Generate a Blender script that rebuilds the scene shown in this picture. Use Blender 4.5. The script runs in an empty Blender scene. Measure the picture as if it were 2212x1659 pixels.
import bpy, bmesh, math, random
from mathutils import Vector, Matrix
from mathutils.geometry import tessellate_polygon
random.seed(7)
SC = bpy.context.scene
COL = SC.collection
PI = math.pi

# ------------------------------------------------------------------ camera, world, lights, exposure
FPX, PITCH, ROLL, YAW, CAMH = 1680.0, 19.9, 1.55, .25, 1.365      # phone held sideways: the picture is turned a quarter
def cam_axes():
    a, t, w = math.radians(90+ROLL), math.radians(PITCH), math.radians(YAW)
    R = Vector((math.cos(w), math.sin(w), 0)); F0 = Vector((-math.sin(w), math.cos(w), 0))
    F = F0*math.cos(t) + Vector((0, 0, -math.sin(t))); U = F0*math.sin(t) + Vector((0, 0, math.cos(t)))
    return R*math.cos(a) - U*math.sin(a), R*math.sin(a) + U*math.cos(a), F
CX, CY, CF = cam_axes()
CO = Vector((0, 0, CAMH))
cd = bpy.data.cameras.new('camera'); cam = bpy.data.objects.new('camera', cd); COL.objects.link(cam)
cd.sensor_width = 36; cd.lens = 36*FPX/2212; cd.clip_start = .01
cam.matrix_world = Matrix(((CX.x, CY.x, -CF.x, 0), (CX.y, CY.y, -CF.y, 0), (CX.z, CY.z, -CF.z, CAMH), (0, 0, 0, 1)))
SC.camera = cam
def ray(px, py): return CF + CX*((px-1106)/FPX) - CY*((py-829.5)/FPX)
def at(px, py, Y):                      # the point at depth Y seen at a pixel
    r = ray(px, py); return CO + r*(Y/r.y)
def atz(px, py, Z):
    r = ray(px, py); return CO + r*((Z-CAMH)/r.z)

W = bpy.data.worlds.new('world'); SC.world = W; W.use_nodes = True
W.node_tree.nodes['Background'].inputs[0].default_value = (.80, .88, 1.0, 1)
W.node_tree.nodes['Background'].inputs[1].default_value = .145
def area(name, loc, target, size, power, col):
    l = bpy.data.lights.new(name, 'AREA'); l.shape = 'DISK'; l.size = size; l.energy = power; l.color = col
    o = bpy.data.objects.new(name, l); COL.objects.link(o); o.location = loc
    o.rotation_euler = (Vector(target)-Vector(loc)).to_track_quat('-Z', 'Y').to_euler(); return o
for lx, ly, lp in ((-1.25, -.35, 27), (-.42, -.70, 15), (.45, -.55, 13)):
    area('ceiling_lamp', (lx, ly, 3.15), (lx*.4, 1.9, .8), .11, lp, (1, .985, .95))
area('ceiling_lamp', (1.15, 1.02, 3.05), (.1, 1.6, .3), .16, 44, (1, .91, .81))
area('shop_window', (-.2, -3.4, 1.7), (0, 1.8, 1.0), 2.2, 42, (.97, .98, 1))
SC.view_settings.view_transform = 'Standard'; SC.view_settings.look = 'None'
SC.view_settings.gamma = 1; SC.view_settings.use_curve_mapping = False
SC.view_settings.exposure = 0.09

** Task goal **
From the first line of the data above to the line holding "PI = math.pi", reproduce each line exactly; emit no other lines.

** Solved exercise **
Generate a Blender script that rebuilds the scene shown in this picture. Use Blender 4.5. The script runs in an empty Blender scene. Measure the picture as if it were 2212x1659 pixels.
import bpy, bmesh, math, random
from mathutils import Vector, Matrix
from mathutils.geometry import tessellate_polygon
random.seed(7)
SC = bpy.context.scene
COL = SC.collection
PI = math.pi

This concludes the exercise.